_EXERCISE BRIEF_.
Repeat all the material exactly; pictures stay out of your copy.

_AVAILABLE DATA_.
—————

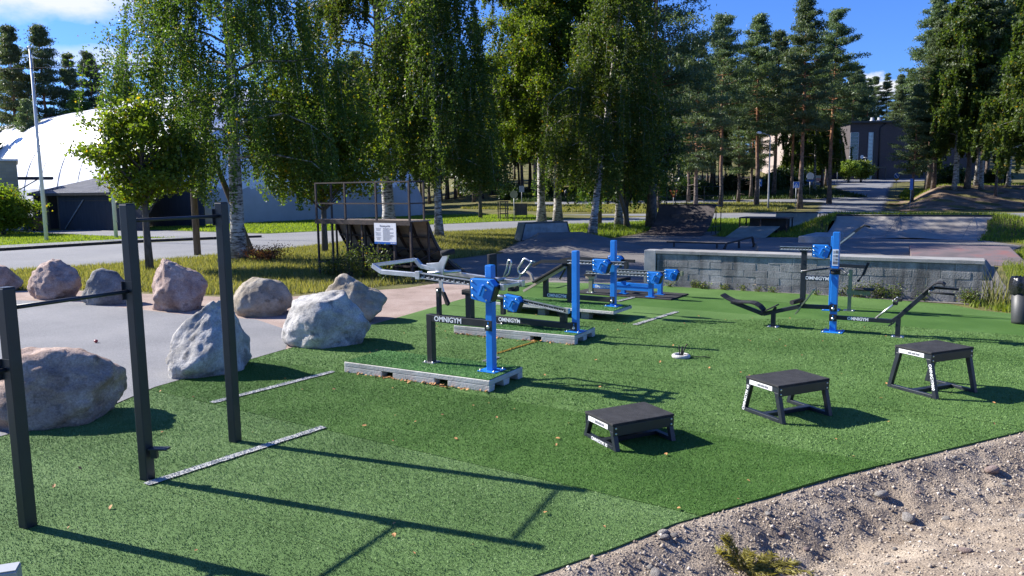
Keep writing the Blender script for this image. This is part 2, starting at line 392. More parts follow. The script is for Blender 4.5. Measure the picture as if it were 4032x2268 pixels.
M['birch_leaf'] = leaf_mat('birch_leaf', (0.042,0.080,0.016), (0.088,0.145,0.028), 0.48, 0.5, 0.3, yellow=(0.30,0.22,0.02))
M['birch_leaf_sunlit'] = leaf_mat('sunlit_birch_leaf', (0.055,0.105,0.014), (0.120,0.185,0.024), 0.52, 0.5, 0.3, yellow=(0.30,0.22,0.02))  # copy of the birch leaf, sunlit brightness of the crowns put into its colour
M['linden_leaf'] = leaf_mat('linden_leaf', (0.065,0.110,0.012), (0.135,0.190,0.022), 0.55, 0.5, 0.3, yellow=(0.34,0.22,0.015))
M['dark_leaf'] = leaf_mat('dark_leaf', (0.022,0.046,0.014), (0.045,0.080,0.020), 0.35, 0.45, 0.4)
M['shrub_leaf'] = leaf_mat('shrub_leaf', (0.09,0.14,0.02), (0.19,0.25,0.035), 0.4, 0.5, 0.4)
M['needle'] = leaf_mat('pine_needle', (0.045,0.080,0.038), (0.115,0.160,0.070), 0.32, 0.5, 0.4)
M['needle_far'] = leaf_mat('far_pine_needle', (0.045,0.080,0.040), (0.115,0.160,0.075), 0.32, 0.5, 0.4)
M['grass_blade'] = leaf_mat('grass_blade', (0.085,0.105,0.028), (0.24,0.225,0.085), 0.4, 0.6, 0.3)
M['lawn_blade'] = leaf_mat('lawn_blade', (0.09,0.15,0.02), (0.20,0.26,0.04), 0.45, 0.6, 0.3)
M['weed_leaf'] = leaf_mat('weed_leaf', (0.05,0.09,0.015), (0.12,0.16,0.03), 0.4, 0.5, 0.4, yellow=(0.30,0.17,0.03))
M['heather'] = leaf_mat('heather_leaf', (0.05,0.018,0.012), (0.15,0.055,0.03), 0.3, 0.7, 0.2)
M['dry_needle'] = leaf_mat('dry_conifer_frond', (0.14,0.13,0.03), (0.34,0.31,0.08), 0.4, 0.6, 0.3)

def birch_bark():
    m, n, l, p = new_mat('birch_bark')
    t = n.new('ShaderNodeTexCoord'); mp_ = n.new('ShaderNodeMapping'); mp_.inputs['Scale'].default_value = (2.2, 2.2, 9)
    l.new(t.outputs['Object'], mp_.inputs[0])
    a = n.new('ShaderNodeTexNoise'); a.inputs['Scale'].default_value = 1.3; a.inputs['Detail'].default_value = 8; a.inputs['Roughness'].default_value = 0.7
    l.new(mp_.outputs[0], a.inputs['Vector'])
    r = ramp(n, [(0.40, (0.03,0.027,0.025)), (0.47, (0.22,0.20,0.18)), (0.55, (0.48,0.455,0.42)), (0.8, (0.60,0.58,0.54))])
    l.new(a.outputs['Fac'], r.inputs[0])
    # rough dark bark towards the foot
    sp = n.new('ShaderNodeSeparateXYZ'); l.new(t.outputs['Object'], sp.inputs[0])
    b = n.new('ShaderNodeTexNoise'); b.inputs['Scale'].default_value = 5; b.inputs['Detail'].default_value = 6; l.new(t.outputs['Object'], b.inputs['Vector'])
    k = n.new('ShaderNodeMath'); k.operation = 'MULTIPLY_ADD'; k.inputs[1].default_value = 2.4; l.new(b.outputs['Fac'], k.inputs[0]); 
    k.inputs[2].default_value = -0.5
    s = n.new('ShaderNodeMath'); s.operation = 'SUBTRACT'; l.new(k.outputs[0], s.inputs[0]); l.new(sp.outputs[2], s.inputs[1])
    cl = n.new('ShaderNodeClamp'); l.new(s.outputs[0], cl.inputs[0])
    mx = n.new('ShaderNodeMix'); mx.data_type = 'RGBA'; l.new(cl.outputs[0], mx.inputs[0]); l.new(r.outputs[0], mx.inputs[6]); mx.inputs[7].default_value = (0.085,0.076,0.068,1)
    l.new(mx.outputs[2], p.inputs['Base Color']); p.inputs['Roughness'].default_value = 0.8
    bn = n.new('ShaderNodeBump'); bn.inputs['Strength'].default_value = 0.5; bn.inputs['Distance'].default_value = 0.03
    l.new(a.outputs['Fac'], bn.inputs['Height']); l.new(bn.outputs[0], p.inputs['Normal'])
    return m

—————

_OUTPUT_.
Keep writing the Blender script for this image. This is part 2, starting at line 392. More parts follow. The script is for Blender 4.5. Measure the picture as if it were 4032x2268 pixels.
M['birch_leaf'] = leaf_mat('birch_leaf', (0.042,0.080,0.016), (0.088,0.145,0.028), 0.48, 0.5, 0.3, yellow=(0.30,0.22,0.02))
M['birch_leaf_sunlit'] = leaf_mat('sunlit_birch_leaf', (0.055,0.105,0.014), (0.120,0.185,0.024), 0.52, 0.5, 0.3, yellow=(0.30,0.22,0.02))  # copy of the birch leaf, sunlit brightness of the crowns put into its colour
M['linden_leaf'] = leaf_mat('linden_leaf', (0.065,0.110,0.012), (0.135,0.190,0.022), 0.55, 0.5, 0.3, yellow=(0.34,0.22,0.015))
M['dark_leaf'] = leaf_mat('dark_leaf', (0.022,0.046,0.014), (0.045,0.080,0.020), 0.35, 0.45, 0.4)
M['shrub_leaf'] = leaf_mat('shrub_leaf', (0.09,0.14,0.02), (0.19,0.25,0.035), 0.4, 0.5, 0.4)
M['needle'] = leaf_mat('pine_needle', (0.045,0.080,0.038), (0.115,0.160,0.070), 0.32, 0.5, 0.4)
M['needle_far'] = leaf_mat('far_pine_needle', (0.045,0.080,0.040), (0.115,0.160,0.075), 0.32, 0.5, 0.4)
M['grass_blade'] = leaf_mat('grass_blade', (0.085,0.105,0.028), (0.24,0.225,0.085), 0.4, 0.6, 0.3)
M['lawn_blade'] = leaf_mat('lawn_blade', (0.09,0.15,0.02), (0.20,0.26,0.04), 0.45, 0.6, 0.3)
M['weed_leaf'] = leaf_mat('weed_leaf', (0.05,0.09,0.015), (0.12,0.16,0.03), 0.4, 0.5, 0.4, yellow=(0.30,0.17,0.03))
M['heather'] = leaf_mat('heather_leaf', (0.05,0.018,0.012), (0.15,0.055,0.03), 0.3, 0.7, 0.2)
M['dry_needle'] = leaf_mat('dry_conifer_frond', (0.14,0.13,0.03), (0.34,0.31,0.08), 0.4, 0.6, 0.3)

def birch_bark():
    m, n, l, p = new_mat('birch_bark')
    t = n.new('ShaderNodeTexCoord'); mp_ = n.new('ShaderNodeMapping'); mp_.inputs['Scale'].default_value = (2.2, 2.2, 9)
    l.new(t.outputs['Object'], mp_.inputs[0])
    a = n.new('ShaderNodeTexNoise'); a.inputs['Scale'].default_value = 1.3; a.inputs['Detail'].default_value = 8; a.inputs['Roughness'].default_value = 0.7
    l.new(mp_.outputs[0], a.inputs['Vector'])
    r = ramp(n, [(0.40, (0.03,0.027,0.025)), (0.47, (0.22,0.20,0.18)), (0.55, (0.48,0.455,0.42)), (0.8, (0.60,0.58,0.54))])
    l.new(a.outputs['Fac'], r.inputs[0])
    # rough dark bark towards the foot
    sp = n.new('ShaderNodeSeparateXYZ'); l.new(t.outputs['Object'], sp.inputs[0])
    b = n.new('ShaderNodeTexNoise'); b.inputs['Scale'].default_value = 5; b.inputs['Detail'].default_value = 6; l.new(t.outputs['Object'], b.inputs['Vector'])
    k = n.new('ShaderNodeMath'); k.operation = 'MULTIPLY_ADD'; k.inputs[1].default_value = 2.4; l.new(b.outputs['Fac'], k.inputs[0]); 
    k.inputs[2].default_value = -0.5
    s = n.new('ShaderNodeMath'); s.operation = 'SUBTRACT'; l.new(k.outputs[0], s.inputs[0]); l.new(sp.outputs[2], s.inputs[1])
    cl = n.new('ShaderNodeClamp'); l.new(s.outputs[0], cl.inputs[0])
    mx = n.new('ShaderNodeMix'); mx.data_type = 'RGBA'; l.new(cl.outputs[0], mx.inputs[0]); l.new(r.outputs[0], mx.inputs[6]); mx.inputs[7].default_value = (0.085,0.076,0.068,1)
    l.new(mx.outputs[2], p.inputs['Base Color']); p.inputs['Roughness'].default_value = 0.8
    bn = n.new('ShaderNodeBump'); bn.inputs['Strength'].default_value = 0.5; bn.inputs['Distance'].default_value = 0.03
    l.new(a.outputs['Fac'], bn.inputs['Height']); l.new(bn.outputs[0], p.inputs['Normal'])
    return m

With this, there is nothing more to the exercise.